Aksi kekerasan dan pengusiran yang terus dilakukan PT BMS dinilai sebagai tindakan kezaliman, terlebih insiden ini terjadi di bulan suci Ramadhan.
“Dengan teganya menyiksa petani yang hanya bekerja menanam. Di bulan Ramadhan, kedzoliman terus dilakukan,” tulis akun instagram @puputanpakelcommitte
Disebutkan pula bahwa mayoritas petani Pakel yang kini berjuang mempertahankan lahan garapan merupakan petani tak berpemilik lahan. Berpuluh tahun mereka dipermainkan dan dipekerjakan di atas tanah mereka sendiri. Kini Ketika mereka mulai merasakan berkah dari hasil dan tanah yang telah lama dirampas, mereka justru kembali menghadapi kekerasan dan upaya perampasan.

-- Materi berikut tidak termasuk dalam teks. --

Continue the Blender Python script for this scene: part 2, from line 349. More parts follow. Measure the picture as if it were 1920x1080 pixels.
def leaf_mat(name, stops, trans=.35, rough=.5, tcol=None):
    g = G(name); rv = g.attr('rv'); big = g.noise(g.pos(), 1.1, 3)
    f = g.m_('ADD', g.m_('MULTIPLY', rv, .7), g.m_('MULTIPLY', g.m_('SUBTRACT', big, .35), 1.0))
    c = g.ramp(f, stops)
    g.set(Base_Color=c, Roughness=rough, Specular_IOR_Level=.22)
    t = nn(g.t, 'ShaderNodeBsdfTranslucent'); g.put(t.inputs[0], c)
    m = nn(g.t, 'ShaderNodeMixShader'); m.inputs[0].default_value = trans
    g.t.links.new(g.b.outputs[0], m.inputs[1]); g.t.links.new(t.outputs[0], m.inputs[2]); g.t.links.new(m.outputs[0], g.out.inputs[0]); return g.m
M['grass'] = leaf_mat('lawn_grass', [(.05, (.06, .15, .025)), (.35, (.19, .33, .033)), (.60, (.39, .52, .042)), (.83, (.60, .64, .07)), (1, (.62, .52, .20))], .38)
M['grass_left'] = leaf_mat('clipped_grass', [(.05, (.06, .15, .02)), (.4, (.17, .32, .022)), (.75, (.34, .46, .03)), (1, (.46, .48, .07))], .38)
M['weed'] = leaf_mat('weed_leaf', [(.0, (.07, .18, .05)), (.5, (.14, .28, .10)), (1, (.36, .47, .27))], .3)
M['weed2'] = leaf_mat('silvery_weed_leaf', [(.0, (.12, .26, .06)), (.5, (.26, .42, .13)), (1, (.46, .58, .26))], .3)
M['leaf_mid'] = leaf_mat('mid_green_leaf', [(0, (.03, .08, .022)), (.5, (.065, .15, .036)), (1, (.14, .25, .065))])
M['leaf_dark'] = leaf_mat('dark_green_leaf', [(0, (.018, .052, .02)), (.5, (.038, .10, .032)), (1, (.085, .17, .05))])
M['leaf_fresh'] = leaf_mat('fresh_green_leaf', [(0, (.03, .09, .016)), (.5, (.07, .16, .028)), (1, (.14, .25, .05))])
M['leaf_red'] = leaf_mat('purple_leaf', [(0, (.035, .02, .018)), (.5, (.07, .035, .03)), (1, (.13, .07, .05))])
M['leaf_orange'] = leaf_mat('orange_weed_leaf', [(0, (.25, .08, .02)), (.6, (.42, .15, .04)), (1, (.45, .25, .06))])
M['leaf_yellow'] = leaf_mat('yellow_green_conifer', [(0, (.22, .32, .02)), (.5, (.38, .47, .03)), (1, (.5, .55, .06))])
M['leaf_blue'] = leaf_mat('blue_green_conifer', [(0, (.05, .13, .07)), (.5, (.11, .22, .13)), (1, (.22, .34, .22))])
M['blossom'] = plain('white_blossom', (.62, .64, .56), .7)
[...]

“Mayoritas petani pakel ialah petani tak berkepemilikan lahan. Berpuluh tahun di permainkan dan di pekerjakan di atas tanahnya sendiri. Dan kini, ketika mereka mulai merasakan berkah dari hasil dan tanah yang sudah sangat lama dirampas, mereka kembali terus terusan menghadapi kekerasan dan upaya perampasan,” tulis @puputanpakelcommittee.
Meski begitu, tekad perlawanan petani Pakel untuk mempertahankan lahan garapan mereka tak pernah surut. Mereka bertekad untuk tak mundur dan terus melawan para perampas lahan.
“Tak ada kata mundur. Terus lawan perampas lahan,” pungkas akun Instagram tersebut.
Hingga berita ini dibuat, belum ada tanggapan resmi dari pihak PT BMS maupun pemerintah setempat atas insiden kekerasan yang terus menimpa petani Pakel dalam memperjuangkan lahan garapan dan ruang hidup mereka itu.